Der Bluval-Pionier im Unruhestand
Penzkofer könnte sich eigentlich bequem zurücklehnen. Er ist Vorsitzender des 2016 neu gegründeten "Kulturfördervereins Joseph Schlicht" und bereitet den Nachlass des alten Schlichtkreises digital auf. Aber das ursprüngliche Projekt treibt ihn nach wie vor um: Der Zustand des "Archivs für Volksmusik beim Volksmusikpfleger des Landkreises Straubing-Bogen und der Stadt Straubing", wie es mit vollem Namen heißt, sei unbefriedigend. "Es besteht extremer Handlungsbedarf", sagt Penzkofer. Es bräuchte jemanden, der das Archiv in eine lebendige Umgebung bringt: Musik müsse man anhören, spielen, fühlen, sagt Penzkofer.
Eigentlich genau das alte Agendorfer Projekt. "Bloß: Ich bin fast 70 und habe nicht mehr die Kraft, mich darum wie vor 30 Jahren zu kümmern." Bluval-Mitbegründer Franz Schötz von der Volksmusikstelle für Niederbayern und Oberpfalz hört in zwei Jahren auf, danach wird die Stelle in dieser Form wohl nicht mehr existieren.

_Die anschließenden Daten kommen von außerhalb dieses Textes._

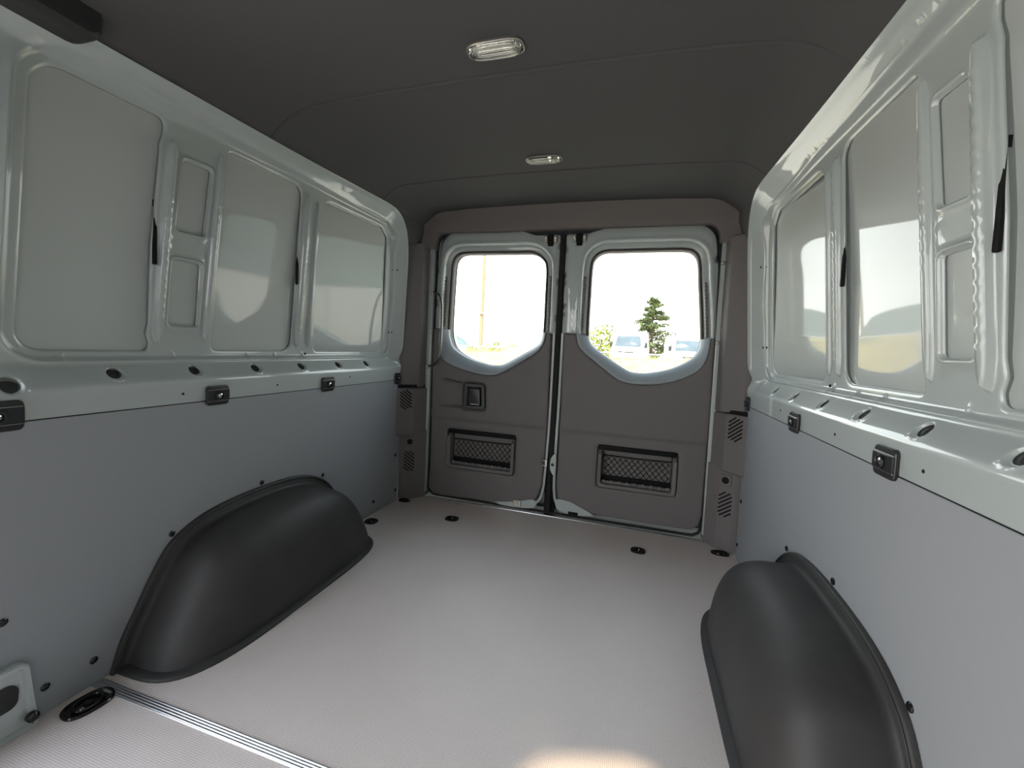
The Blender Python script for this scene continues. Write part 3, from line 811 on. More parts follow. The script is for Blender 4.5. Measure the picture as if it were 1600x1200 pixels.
# pull handle of the left-hand door
hb = rounded([(-.540, .546, .018), (-.406, .550, .02), (-.415, .694, .022), (-.538, .696, .018)], 6)
mb = MB().prism(hb, [(0, -.012), (0, .006), (.004, .010), (.018, .010), (.026, -.004), (.030, -.008)], dm)
hd = mb.build('handle_bezel', MT['lever'], dl)
lv = rounded([(-.512, .566, .012), (-.436, .568, .014), (-.442, .668, .016), (-.512, .668, .012)], 6)
MB().prism(lv, [(0, -.008), (0, .004), (.004, .008), (.010, .009)], dm).build('door_lever', MT['brackt'], hd)
MB().box((-.470, YD-.010, .578), (.050, .004, .006), .0015, 1).build('lever_mark', MT['steel'], hd)
# painted edge strips along the gap, black seal between the doors
def strip(pts, w, name, par, m, d0=-.03, d1=.006):
    P = np.array(pts); q = spline(P, 8); tn = np.gradient(q, axis=0); tn /= np.linalg.norm(tn, axis=1)[:, None]; nn = np.c_[-tn[:, 1], tn[:, 0]]
    a, b = q+nn*w/2, q-nn*w/2; n = len(q); V = []; F = []
    for p_, t in ((a, d0), (a, d1-.002), (a*.8+b*.2, d1), (a*.2+b*.8, d1), (b, d1-.002), (b, d0)): V += [dm(u, v, t) for u, v in p_]
    for i in range(5):
        for j in range(n-1): F.append((i*n+j, i*n+j+1, (i+1)*n+j+1, (i+1)*n+j))
    F.append(tuple(i*n for i in range(6))); F.append(tuple(i*n+n-1 for i in range(6))[::-1])
    return MB().add(V, F).build(name, m, par, sharp=50)
strip([(-.034, 1.0), (-.034, .60), (-.037, .42), (-.046, .20), (-.056, .115), (-.080, .068), (-.130, .046)], .013, 'door_edge', dl, MT['paint'])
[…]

Penzkofer sieht darin eine Gefahr: Dass die Sammlung nach Freyung wandert und der Kulturschatz für den Landkreis für immer verloren wäre. Unendlich schade wäre es um die volksmusikalische Tradition, die den Landkreis immer ausgezeichnet habe, meint Penzkofer.
Tradition muss gelebt werden
"Wir in Niederbayern haben so viel Tradition. Warum laufen denn die Leute auf dem Volksfest zu 90 Prozent in Dirndl und Lederhosen herum?", fragt Penzkofer. Sagt's, und spielt einem mit leuchtenden Augen Cordon Blech vor, eine Gruppe, die in den 1990ern Volksmusik ohne Noten gespielt hat, einfach so, wie sie es von den vorherigen Generationen mitbekommen hat. Da wirkt der Bluval-Opa ganz jung. "Ohne diese Musiktradition würde es den Menzl auf dem Volksfest vielleicht nicht geben. Das ist lebendige Musik und ich weiß, dass junge Leute das hören und dazu tanzen wollen. Man kann über Heimat nicht nur reden, sondern muss das auch mit Leben füllen!"